If you are able to set aside Jones' now tarnished legacy, Jones delivered a potentially powerful message about her legacy, Title IX, and generations of black women before and after her. From the video above:
"Our continued responsibility is to prove to the world that women -- black women -- can excel and sometimes even exceed the physical and intellectual capabilities of our male counterparts and make the right decisions to preserve opportunities for greatness, not just for us, but more importantly the generations that follow."
Of course, one could easily dismiss the entirety of Jones' message as some kind of cheap publicity stunt designed to rehabilitate her image after making some poor decisions in the past that led to six months in prison. However, I believe that once one serves the time, we should not continue to subject them to a life sentence in the court of public opinion.

However, the point of the article goes beyond that -- not merely asking forgiveness for her past crimes, but for her inability to leverage her celebrity status for the greater broader cause of gender equity in sports and society at large.

Is this too large a responsibility for one woman? Probably. However, would it be too large a task for a collective of female athletes?

Tillet describes Jones' message about Title IX and its impact on black athletes. But she also highlights how Jones apparently spoke of her failure to leverage her sports celebrity even to help other address the gender inequalities in sports.
Instead of creating a dialogue with her fellow female celebrity athletes, such as Mia Hamm, Lisa Leslie, and Venus and Serena Williams, she said, she squandered her national media platform, engaging in behind-the-scenes competition for endorsement deals, magazine covers and interviews.

Yet, although Jones was not able to create a dialogue with her fellow female celebrity athletes, Tillet does mention a connection she has made with John Carlos, a black track and field athlete. Carlos and Tommie Smith, best known for raising their fists with black gloves on the medal stand at the 1968 Summer Olympics, spoke the previous night. Carlos and Jones embraced briefly near the end of the event.

What I appreciate about the article is that it highlights the opportunity beyond any individual sport or gender divide for athletes to come together to work for a more equitable society. The connection of Carlos to Jones to Lisa Leslie may seem tenuous to some, a ridiculous attempt to conjure up a political movement out of games that are supposed to be about competition and our personal entertainment, not our intellectual development.

But when you consider how Carlos and Smith leveraged their brief moment on the Olympic stage to make a statement of great importance to black society -- if not the U.S. at large -- in 1968, the potential to make an impact through sports is readily apparent. And Jones, by her own admission, failed to maximize that opportunity.

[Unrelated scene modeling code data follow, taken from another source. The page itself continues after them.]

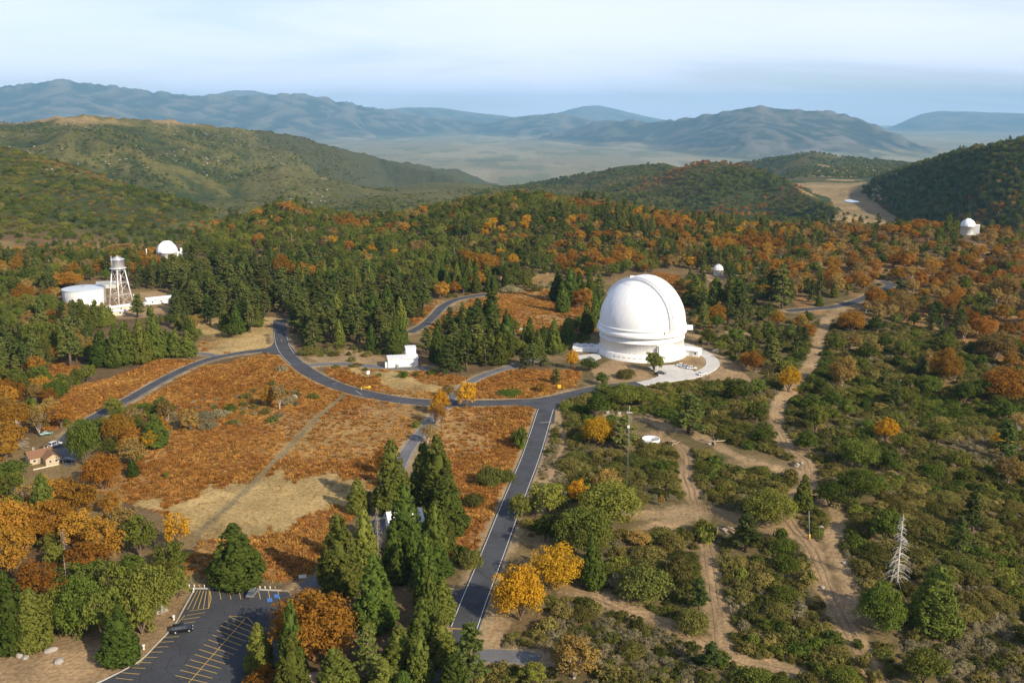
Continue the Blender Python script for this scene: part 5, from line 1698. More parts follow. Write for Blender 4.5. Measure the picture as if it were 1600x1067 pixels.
# --- oaks and broad crowns
for a in [
    (490, 1030, 906, 130, 'orange', 'huge rust orange oak overhanging the parking lot'), (415, 1085, 1036, 64, 'orange', 'golden orange oak at the bottom of the lot'),
    (813, 968, 877, 82, 'gold', 'bright gold oak on the dirt verge of the main road'), (870, 918, 846, 80, 'gold', 'gold oak just behind the brightest one on the verge'),
    (902, 790, 746, 34, 'gold', 'small gold oak in the dark live oak thicket'), (933, 694, 645, 52, 'gold', 'single gold oak in the scrub above the radio mast'),
    (280, 866, 797, 46, 'gold', 'gold oak standing alone in the dry grass'), (160, 765, 702, 60, 'orange', 'amber oak at the bracken edge below the house'),
    (185, 692, 640, 52, 'orange', 'rust oak between the big green tree and the bright cedar'), (236, 702, 669, 26, 'gold', 'small gold oak under the bright cedar'),
    (208, 728, 680, 42, 'olive', 'fading brown oak beside the small gold oak'), (262, 662, 620, 26, 'olive', None), (297, 672, 634, 33, 'olive', 'olive yellow oak at the grey shrub patch'),
    (135, 728, 648, 62, 'live', 'big dense green tree next to the beige house'), (178, 648, 617, 32, 'live', None), (102, 612, 580, 28, 'live', None),
    (688, 648, 604, 26, 'gold', 'gold oak over the junction of the cross lane'), (680, 662, 622, 24, 'orange', None), (690, 668, 630, 22, 'orange', None), (668, 692, 660, 26, 'olive', None),
    (729, 638, 592, 33, 'gold', 'yellow green oak on the loop road past the cross lane'), (700, 622, 598, 22, 'olive', None), (594, 742, 697, 26, 'orange', None),
    (30, 860, 768, 82, 'orange', None), (85, 850, 770, 74, 'orange', None), (22, 900, 818, 64, 'orange', None), (126, 858, 790, 66, 'orange', None), (62, 930, 866, 64, 'orange', 'rust oak glowing among the dark trees of the corner wood'),
    (160, 885, 806, 62, 'orange', None), (88, 798, 744, 58, 'orange', None), (140, 900, 840, 60, 'orange', None), (40, 800, 752, 40, 'olive', None), (190, 850, 786, 46, 'olive', 'brown twiggy oak beside the pale willow like tree'),
    (218, 868, 800, 58, 'live', 'pale grey green tree rising over the corner wood'), (118, 846, 806, 30, 'live', None), (82, 862, 824, 32, 'live', None),
    (228, 968, 868, 84, 'live', None), (268, 935, 880, 60, 'live', None), (192, 965, 876, 76, 'live', None), (135, 985, 890, 90, 'live', None), (95, 985, 905, 74, 'live', None), (165, 1000, 920, 60, 'live', None),
    (222, 990, 915, 60, 'live', None), (72, 990, 920, 60, 'live', None), (250, 945, 872, 60, 'live', None), (155, 930, 868, 66, 'live', None), (205, 905, 858, 50, 'live', None), (110, 920, 880, 56, 'live', None),
    (918, 872, 785, 86, 'live', 'light green live oak below the dark thicket'), (950, 820, 736, 102, 'live', 'largest dark live oak of the roadside thicket'), (860, 805, 745, 62, 'live', 'dark live oak of the thicket on the road side'),
    (815, 808, 766, 38, 'live', 'low dark live oak touching the main road edge'), (852, 846, 800, 38, 'live', 'dark upright live oak under the thicket'), (895, 835, 795, 40, 'live', None),
    (1200, 815, 752, 84, 'live', 'broad green live oak at the dirt clearing end'), (1296, 792, 748, 46, 'live', None), (1345, 775, 722, 76, 'live', None), (1335, 730, 680, 62, 'live', None),
    (1385, 738, 698, 40, 'live', None), (1260, 704, 668, 34, 'live', None), (1266, 644, 612, 42, 'live', None), (1300, 638, 610, 30, 'live', None), (1410, 634, 600, 46, 'live', None), (1450, 618, 582, 46, 'live', None),
    (1531, 628, 590, 38, 'live', 'dark round live oak beside the spreading rust oak'), (1562, 630, 566, 66, 'orange', 'spreading rust oak with visible trunk on the open slope'), (1475, 600, 538, 50, 'orange', 'tall amber oak on the open scrub slope'),
    (1232, 612, 570, 34, 'gold', 'golden oak at the upper end of the wide dirt track'), (1315, 602, 550, 46, 'olive', None), (1383, 690, 650, 36, 'gold', 'yellow oak alone in the scrub slope'), (1563, 704, 672, 34, 'gold', 'orange gold oak far out in the scrub slope'),
    (1375, 985, 905, 86, 'live', 'round dark live oak at the foot of the bare snag'), (1022, 580, 548, 31, 'live', 'round green tree standing before the huge dome door'), (893, 577, 545, 18, 'gold', 'small orange tree at the corner of the dome'),
    (920, 580, 555, 28, 'live', None), (942, 602, 580, 20, 'live', None), (978, 590, 574, 30, 'shrub', None), (945, 624, 596, 34, 'live', None), (975, 632, 592, 60, 'live', None), (1000, 632, 598, 40, 'live', None), (915, 632, 612, 40, 'shrub', None),
    (1330, 518, 482, 42, 'orange', None), (1367, 482, 444, 36, 'orange', None), (1414, 488, 460, 40, 'olive', None), (1250, 515, 488, 26, 'orange', None), (1485, 490, 458, 40, 'orange', None), (1510, 512, 478, 40, 'orange', None), (1535, 530, 490, 44, 'orange', None),
    (1556, 560, 515, 60, 'olive', None), (1570, 470, 425, 46, 'olive', None), (1330, 545, 515, 30, 'olive', None), (1360, 560, 528, 36, 'olive', None), (1292, 455, 418, 30, 'orange', None), (1305, 462, 424, 34, 'olive', None),
    (905, 482, 450, 26, 'orange', None), (915, 478, 448, 24, 'orange', None), (437, 640, 594, 30, 'olive', 'yellow olive oak in the bracken by the white rock'), (420, 636, 600, 28, 'orange', None),
    (440, 436, 394, 34, 'orange', None), (475, 442, 406, 52, 'orange', None), (518, 440, 415, 26, 'orange', None), (608, 444, 422, 26, 'orange', None), (700, 438, 412, 20, 'orange', None), (735, 425, 386, 40, 'orange', None), (760, 428, 392, 34, 'orange', None), (775, 424, 398, 24, 'orange', None),
    (105, 450, 422, 56, 'orange', None), (195, 396, 378, 60, 'olive', None), (212, 415, 396, 24, 'orange', None), (45, 462, 444, 40, 'olive', None), (38, 475, 440, 36, 'orange', None), (110, 520, 478, 30, 'olive', None), (70, 560, 496, 60, 'live', None), (30, 560, 520, 50, 'live', None),
    (8, 640, 600, 36, 'orange', None), (75, 632, 604, 28, 'orange', None), (96, 668, 628, 44, 'orange', None), (62, 680, 640, 32, 'olive', None), (10, 720, 670, 40, 'orange', None), (20, 748, 716, 44, 'live', None), (70, 772, 738, 30, 'olive', None),
    (545, 352, 330, 20, 'orange', None), (525, 358, 336, 20, 'orange', None), (1450, 620, 590, 30, 'live', None),
]:
    hand(*a)
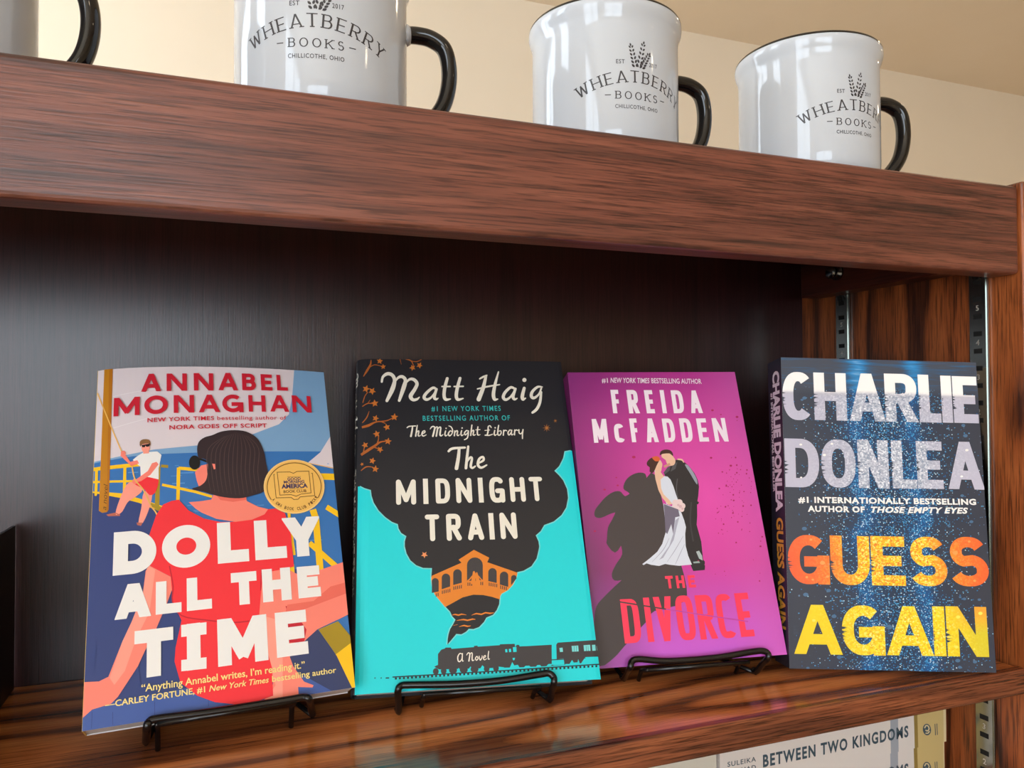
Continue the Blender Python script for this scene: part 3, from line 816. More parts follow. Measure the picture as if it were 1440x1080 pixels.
def kingdoms(top):
    def deco(a):
        dy = 0 if top else 53.5
        X = lambda x: x
        sl = -.187
        def yy(x, y): return y + dy + (x - 1240) * 0
        # grey band and ochre block at the right of the spine
        a.poly([(1251.5, 990 + dy), (1262.5, 990 + dy), (1264.5, 1095 + dy), (1253.5, 1095 + dy)], BANDGREY)
        a.poly([(1284.5, 985 + dy), (1345, 975 + dy), (1345, 1085 + dy), (1287.5, 1090 + dy)], OCHRE)
        a.poly([(1284.5, 985 + dy), (1289.5, 985 + dy), (1292.5, 1090 + dy), (1287.5, 1090 + dy)], OCHRE_D)
        a.up()
        a.poly([(1326, 975 + dy), (1345, 975 + dy), (1345, 1085 + dy), (1328, 1085 + dy)], OCHRE_L)
        a.text('BETWEEN TWO KINGDOMS', 1073, 1078.5 + dy, 1277.5, 1035.5 + dy, 12.5, INKTEAL, .034, 0, 1.22)
        a.text('SULEIKA', 1023, 1078.5 + dy, 1063, 1070.5 + dy, 6.2, INKTEAL, .012, 0, 1.15)
        a.text('JAOUAD', 1023, 1090 + dy, 1063, 1082 + dy, 6.2, INKTEAL, .012, 0, 1.15)
        a.disc(1303.5, 1026 + dy, 5.8, INKTEAL, 8.2, rot=-.1)
        a.poly([(1314.3, 1018 + dy), (1315.3, 1018 + dy), (1316, 1034 + dy), (1315, 1034 + dy)], INKTEAL); a.poly([(1317, 1017.5 + dy), (1318, 1017.5 + dy), (1318.8, 1033.5 + dy), (1317.8, 1033.5 + dy)], INKTEAL)
        a.up()
        a.band([(1300.2, 1024 + dy), (1302, 1020.5 + dy), (1305, 1021 + dy), (1306.5, 1025 + dy), (1304, 1028 + dy), (1301.5, 1026.5 + dy)], 1.7, OCHRE_L, 3)
        a.band([(1301.5, 1031 + dy), (1305, 1031 + dy), (1307, 1028 + dy)], 1.6, OCHRE_L, 3)
    return deco
G_ = 'paperbacks lying in the stack under the shelf'
lying_book('pale paperback with teal spine lettering, topmost of the stack under the shelf', .3135, .5195, -.2630, -.2370, .440, .138, SPINEPAPER, kingdoms(True), G_)
lying_book('pale paperback lying second from the top of the stack under the shelf', .3140, .5190, -.2895, -.2635, .4415, .138, SPINEPAPER, kingdoms(False), G_)
lying_book('pale plain-spined book lying left of the teal-lettered paperback, under the shelf', .1000, .3115, -.2640, -.2385, .4410, .140, mat('spine_grey', (196, 193, 180), .5), None, None)
lying_book('grey book lying beneath the pale plain-spined one, under the shelf', .0990, .3110, -.2895, -.2645, .4405, .140, mat('spine_mid_grey', (176, 172, 166), .5), None, None)

# added plate: stands in for an unidentified dark object, blocks light from the left
bm = boxes((-.1305, -.1287, .440, .5965, Z0 + SHZ + .0012, Z0 + SHZ + .108), (-.2300, -.1287, .440, .5965, Z0 + SHZ + .0001, Z0 + SHZ + .0012))
bo = obj('shade_plate', bm, mat('black_enamel', (16, 15, 17), .4))
tag(bo, 'black metal plate added at the far left of the face-out shelf to block light', 'shade_plate')
# ------------------------------------------------------------------ the four face-out books
WHITE_INK = ink((240, 236, 232)); CREAM = ink((236, 226, 208))

# ---- 1. paperback with the woman in red on a boat deck
D_W, D_H, D_T = .1394, .2097, .0225
def d_f(u):
    u = min(max(u, 0.0), 1.0); return (u ** .75) * (1 - u) / .3025
def d_bow(x, y):
    v = min(max(y / D_H, 0.0), 1.0); return .0066 * d_f(x / D_W + .5) * v ** 1.5
def d_unbow(x, y):
    u = (x - (139 - 25 * (y - 520) / 509)) / (316 + 68 * (y - 520) / 475); v = min(max(1 - (y - 520) / (509 - 63 * u), 0), 1)
    return 6.4 * d_f(u) * v ** 1.5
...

While WNBA women do not have the earning power of their male counterparts to fund even the smallest of community building efforts, the opportunity to build coalitions of female athletes to support one another and the up and coming generation of girls is certainly there.

The question is whether all black female athletes have the same sense of responsibility Jones has...and if they'll realize that responsibility before the window of opportunity closes.

Related Links:

Marion Jones has new purpose after steroid scandal
http://www.philly.com/philly/hp/sports/43607317.html

Transition points:

Matt Fleggenheimer of the Daily Pennsylvanian got a quote from Carlos about Jones:
"She's come to the conclusion," Carlos said, "that the greatest invention of all time is not the airplane or the television or the teletype, but the simple thing on the back of that pencil: the eraser."

"She realizes she can make the correction to the mistakes she's made in life and move on. That's a gallant individual."
Despite her politicized speech, Marion Jones was unable to vote for President Barack Obama in the last election as the result of her conviction, as she told Oprah in an interview a few months ago.


While Tillet was quite gracious in her account of Marion Jones, world renowned journalist Philip Hersh had a different take: how can we trust anything Jones says knowing that she's already lied to us?